● **DO THIS**:
Write out the listing below without alteration, omitting its pictures.

● **GIVEN DATA**:

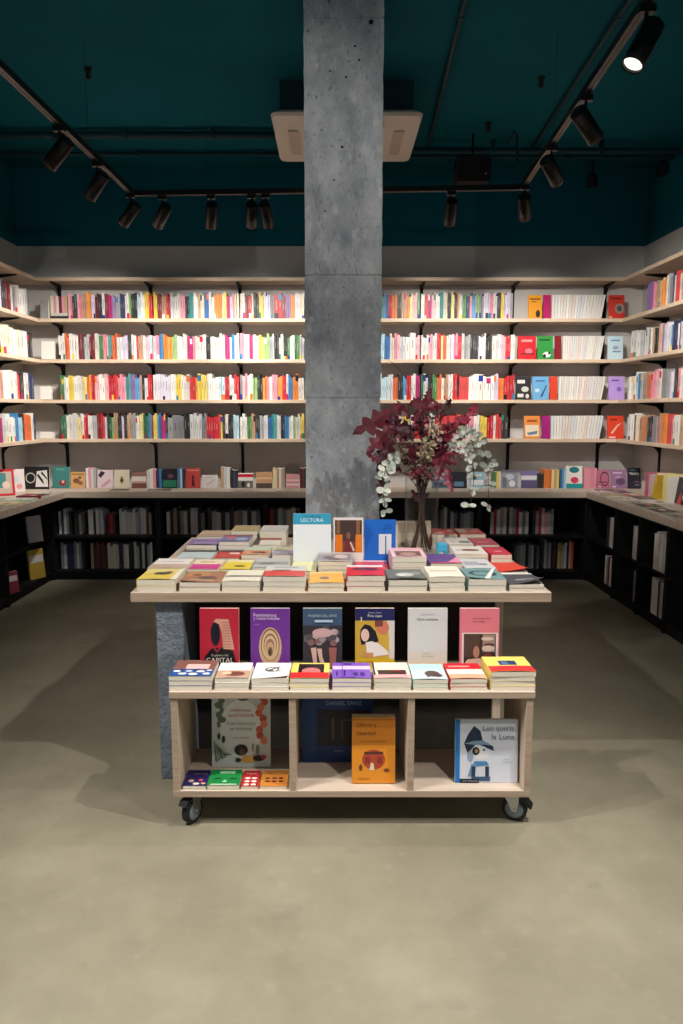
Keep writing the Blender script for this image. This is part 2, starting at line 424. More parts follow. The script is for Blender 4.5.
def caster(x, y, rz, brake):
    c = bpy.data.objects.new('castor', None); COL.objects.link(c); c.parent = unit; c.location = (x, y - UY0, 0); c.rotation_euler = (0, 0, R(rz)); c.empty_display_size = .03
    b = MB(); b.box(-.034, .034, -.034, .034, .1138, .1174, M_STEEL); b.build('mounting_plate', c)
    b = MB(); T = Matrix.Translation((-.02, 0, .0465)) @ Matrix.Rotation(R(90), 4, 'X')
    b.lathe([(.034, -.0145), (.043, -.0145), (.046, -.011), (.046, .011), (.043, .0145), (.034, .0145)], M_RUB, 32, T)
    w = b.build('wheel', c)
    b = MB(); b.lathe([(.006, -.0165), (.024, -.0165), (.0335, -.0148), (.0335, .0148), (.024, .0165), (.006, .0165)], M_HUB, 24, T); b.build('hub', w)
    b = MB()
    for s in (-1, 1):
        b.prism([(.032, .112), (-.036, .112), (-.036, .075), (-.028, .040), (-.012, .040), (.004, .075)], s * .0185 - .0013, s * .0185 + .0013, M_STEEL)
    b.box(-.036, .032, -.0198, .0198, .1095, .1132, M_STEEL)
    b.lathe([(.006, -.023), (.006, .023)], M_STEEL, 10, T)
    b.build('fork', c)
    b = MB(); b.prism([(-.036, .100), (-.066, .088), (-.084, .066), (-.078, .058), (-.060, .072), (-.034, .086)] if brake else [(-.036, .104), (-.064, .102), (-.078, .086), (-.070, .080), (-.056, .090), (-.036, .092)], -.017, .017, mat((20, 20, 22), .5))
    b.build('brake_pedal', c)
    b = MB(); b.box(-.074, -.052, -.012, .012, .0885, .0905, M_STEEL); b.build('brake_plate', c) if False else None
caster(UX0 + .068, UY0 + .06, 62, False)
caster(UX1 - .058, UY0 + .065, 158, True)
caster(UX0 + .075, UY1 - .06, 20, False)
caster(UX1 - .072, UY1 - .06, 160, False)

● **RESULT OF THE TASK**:
Keep writing the Blender script for this image. This is part 2, starting at line 424. More parts follow. The script is for Blender 4.5.
def caster(x, y, rz, brake):
    c = bpy.data.objects.new('castor', None); COL.objects.link(c); c.parent = unit; c.location = (x, y - UY0, 0); c.rotation_euler = (0, 0, R(rz)); c.empty_display_size = .03
    b = MB(); b.box(-.034, .034, -.034, .034, .1138, .1174, M_STEEL); b.build('mounting_plate', c)
    b = MB(); T = Matrix.Translation((-.02, 0, .0465)) @ Matrix.Rotation(R(90), 4, 'X')
    b.lathe([(.034, -.0145), (.043, -.0145), (.046, -.011), (.046, .011), (.043, .0145), (.034, .0145)], M_RUB, 32, T)
    w = b.build('wheel', c)
    b = MB(); b.lathe([(.006, -.0165), (.024, -.0165), (.0335, -.0148), (.0335, .0148), (.024, .0165), (.006, .0165)], M_HUB, 24, T); b.build('hub', w)
    b = MB()
    for s in (-1, 1):
        b.prism([(.032, .112), (-.036, .112), (-.036, .075), (-.028, .040), (-.012, .040), (.004, .075)], s * .0185 - .0013, s * .0185 + .0013, M_STEEL)
    b.box(-.036, .032, -.0198, .0198, .1095, .1132, M_STEEL)
    b.lathe([(.006, -.023), (.006, .023)], M_STEEL, 10, T)
    b.build('fork', c)
    b = MB(); b.prism([(-.036, .100), (-.066, .088), (-.084, .066), (-.078, .058), (-.060, .072), (-.034, .086)] if brake else [(-.036, .104), (-.064, .102), (-.078, .086), (-.070, .080), (-.056, .090), (-.036, .092)], -.017, .017, mat((20, 20, 22), .5))
    b.build('brake_pedal', c)
    b = MB(); b.box(-.074, -.052, -.012, .012, .0885, .0905, M_STEEL); b.build('brake_plate', c) if False else None
caster(UX0 + .068, UY0 + .06, 62, False)
caster(UX1 - .058, UY0 + .065, 158, True)
caster(UX0 + .075, UY1 - .06, 20, False)
caster(UX1 - .072, UY1 - .06, 160, False)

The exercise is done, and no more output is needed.